| Goal |
Return all of the data exactly, with nothing left out but the pictures.

| Provided data |
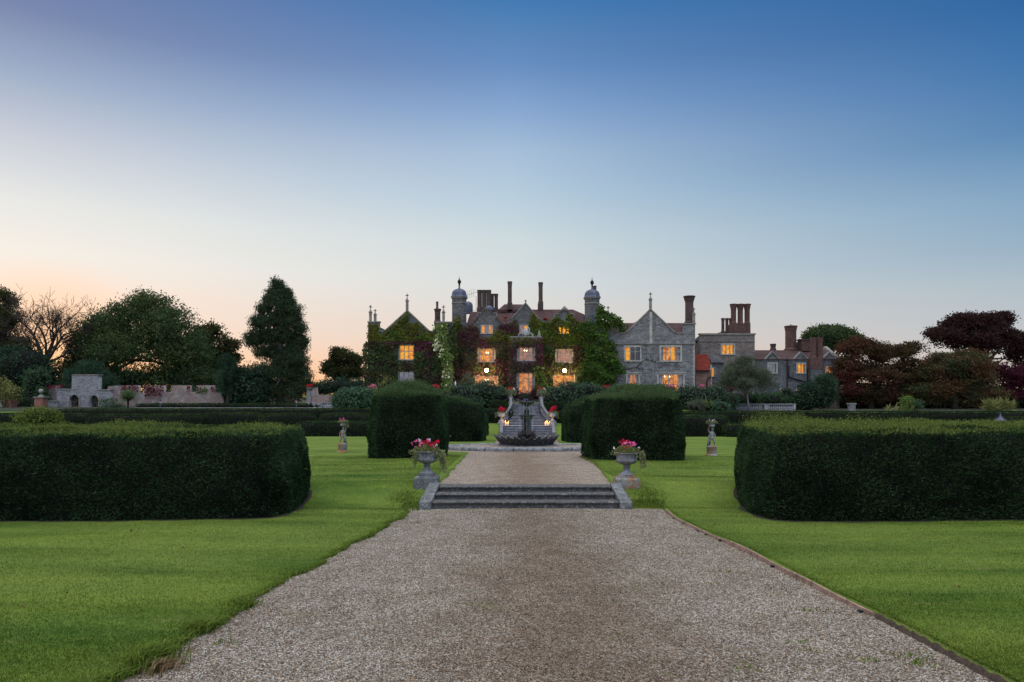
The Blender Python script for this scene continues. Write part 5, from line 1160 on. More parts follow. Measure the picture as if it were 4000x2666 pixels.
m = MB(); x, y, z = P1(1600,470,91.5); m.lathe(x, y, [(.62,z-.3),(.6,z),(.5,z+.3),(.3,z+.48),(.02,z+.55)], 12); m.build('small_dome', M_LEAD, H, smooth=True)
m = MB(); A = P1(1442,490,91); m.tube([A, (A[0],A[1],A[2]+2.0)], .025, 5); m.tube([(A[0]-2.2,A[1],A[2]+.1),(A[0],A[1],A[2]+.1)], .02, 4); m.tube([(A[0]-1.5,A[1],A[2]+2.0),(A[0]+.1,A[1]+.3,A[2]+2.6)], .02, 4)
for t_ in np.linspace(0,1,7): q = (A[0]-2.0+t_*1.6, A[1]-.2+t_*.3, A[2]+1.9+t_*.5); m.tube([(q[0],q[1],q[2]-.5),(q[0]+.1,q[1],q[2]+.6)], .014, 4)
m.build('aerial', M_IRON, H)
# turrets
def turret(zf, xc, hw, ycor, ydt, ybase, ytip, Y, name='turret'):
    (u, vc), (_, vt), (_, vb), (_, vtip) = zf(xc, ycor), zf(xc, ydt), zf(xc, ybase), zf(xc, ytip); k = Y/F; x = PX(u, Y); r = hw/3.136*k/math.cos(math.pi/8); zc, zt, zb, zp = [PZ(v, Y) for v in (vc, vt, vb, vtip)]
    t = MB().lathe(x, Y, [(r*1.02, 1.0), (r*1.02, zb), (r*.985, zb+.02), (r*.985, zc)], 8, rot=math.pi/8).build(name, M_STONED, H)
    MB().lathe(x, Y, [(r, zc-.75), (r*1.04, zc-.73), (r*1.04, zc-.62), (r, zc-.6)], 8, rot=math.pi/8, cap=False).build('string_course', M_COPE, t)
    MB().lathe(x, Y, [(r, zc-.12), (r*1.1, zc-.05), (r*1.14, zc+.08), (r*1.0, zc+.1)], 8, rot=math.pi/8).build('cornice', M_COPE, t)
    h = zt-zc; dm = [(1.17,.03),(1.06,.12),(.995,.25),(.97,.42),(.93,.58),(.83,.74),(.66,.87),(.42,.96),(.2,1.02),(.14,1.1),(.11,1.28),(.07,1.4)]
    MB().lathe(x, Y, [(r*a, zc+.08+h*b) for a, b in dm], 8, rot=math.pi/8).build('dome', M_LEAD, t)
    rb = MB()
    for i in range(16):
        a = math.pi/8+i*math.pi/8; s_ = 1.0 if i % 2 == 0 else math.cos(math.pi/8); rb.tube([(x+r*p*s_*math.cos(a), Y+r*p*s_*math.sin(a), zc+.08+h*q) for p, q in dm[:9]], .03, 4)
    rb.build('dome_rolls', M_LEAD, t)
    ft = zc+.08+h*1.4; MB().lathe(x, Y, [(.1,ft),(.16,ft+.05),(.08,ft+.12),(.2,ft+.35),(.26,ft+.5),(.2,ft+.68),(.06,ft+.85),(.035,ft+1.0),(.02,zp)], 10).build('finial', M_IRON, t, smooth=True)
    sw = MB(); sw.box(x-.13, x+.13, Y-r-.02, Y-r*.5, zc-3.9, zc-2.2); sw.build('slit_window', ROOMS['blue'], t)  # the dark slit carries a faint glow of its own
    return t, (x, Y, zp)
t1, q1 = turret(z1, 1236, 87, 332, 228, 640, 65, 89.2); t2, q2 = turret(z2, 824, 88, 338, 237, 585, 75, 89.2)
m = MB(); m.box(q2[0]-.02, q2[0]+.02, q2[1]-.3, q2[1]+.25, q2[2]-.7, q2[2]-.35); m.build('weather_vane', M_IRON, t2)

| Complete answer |
The Blender Python script for this scene continues. Write part 5, from line 1160 on. More parts follow. Measure the picture as if it were 4000x2666 pixels.
m = MB(); x, y, z = P1(1600,470,91.5); m.lathe(x, y, [(.62,z-.3),(.6,z),(.5,z+.3),(.3,z+.48),(.02,z+.55)], 12); m.build('small_dome', M_LEAD, H, smooth=True)
m = MB(); A = P1(1442,490,91); m.tube([A, (A[0],A[1],A[2]+2.0)], .025, 5); m.tube([(A[0]-2.2,A[1],A[2]+.1),(A[0],A[1],A[2]+.1)], .02, 4); m.tube([(A[0]-1.5,A[1],A[2]+2.0),(A[0]+.1,A[1]+.3,A[2]+2.6)], .02, 4)
for t_ in np.linspace(0,1,7): q = (A[0]-2.0+t_*1.6, A[1]-.2+t_*.3, A[2]+1.9+t_*.5); m.tube([(q[0],q[1],q[2]-.5),(q[0]+.1,q[1],q[2]+.6)], .014, 4)
m.build('aerial', M_IRON, H)
# turrets
def turret(zf, xc, hw, ycor, ydt, ybase, ytip, Y, name='turret'):
    (u, vc), (_, vt), (_, vb), (_, vtip) = zf(xc, ycor), zf(xc, ydt), zf(xc, ybase), zf(xc, ytip); k = Y/F; x = PX(u, Y); r = hw/3.136*k/math.cos(math.pi/8); zc, zt, zb, zp = [PZ(v, Y) for v in (vc, vt, vb, vtip)]
    t = MB().lathe(x, Y, [(r*1.02, 1.0), (r*1.02, zb), (r*.985, zb+.02), (r*.985, zc)], 8, rot=math.pi/8).build(name, M_STONED, H)
    MB().lathe(x, Y, [(r, zc-.75), (r*1.04, zc-.73), (r*1.04, zc-.62), (r, zc-.6)], 8, rot=math.pi/8, cap=False).build('string_course', M_COPE, t)
    MB().lathe(x, Y, [(r, zc-.12), (r*1.1, zc-.05), (r*1.14, zc+.08), (r*1.0, zc+.1)], 8, rot=math.pi/8).build('cornice', M_COPE, t)
    h = zt-zc; dm = [(1.17,.03),(1.06,.12),(.995,.25),(.97,.42),(.93,.58),(.83,.74),(.66,.87),(.42,.96),(.2,1.02),(.14,1.1),(.11,1.28),(.07,1.4)]
    MB().lathe(x, Y, [(r*a, zc+.08+h*b) for a, b in dm], 8, rot=math.pi/8).build('dome', M_LEAD, t)
    rb = MB()
    for i in range(16):
        a = math.pi/8+i*math.pi/8; s_ = 1.0 if i % 2 == 0 else math.cos(math.pi/8); rb.tube([(x+r*p*s_*math.cos(a), Y+r*p*s_*math.sin(a), zc+.08+h*q) for p, q in dm[:9]], .03, 4)
    rb.build('dome_rolls', M_LEAD, t)
    ft = zc+.08+h*1.4; MB().lathe(x, Y, [(.1,ft),(.16,ft+.05),(.08,ft+.12),(.2,ft+.35),(.26,ft+.5),(.2,ft+.68),(.06,ft+.85),(.035,ft+1.0),(.02,zp)], 10).build('finial', M_IRON, t, smooth=True)
    sw = MB(); sw.box(x-.13, x+.13, Y-r-.02, Y-r*.5, zc-3.9, zc-2.2); sw.build('slit_window', ROOMS['blue'], t)  # the dark slit carries a faint glow of its own
    return t, (x, Y, zp)
t1, q1 = turret(z1, 1236, 87, 332, 228, 640, 65, 89.2); t2, q2 = turret(z2, 824, 88, 338, 237, 585, 75, 89.2)
m = MB(); m.box(q2[0]-.02, q2[0]+.02, q2[1]-.3, q2[1]+.25, q2[2]-.7, q2[2]-.35); m.build('weather_vane', M_IRON, t2)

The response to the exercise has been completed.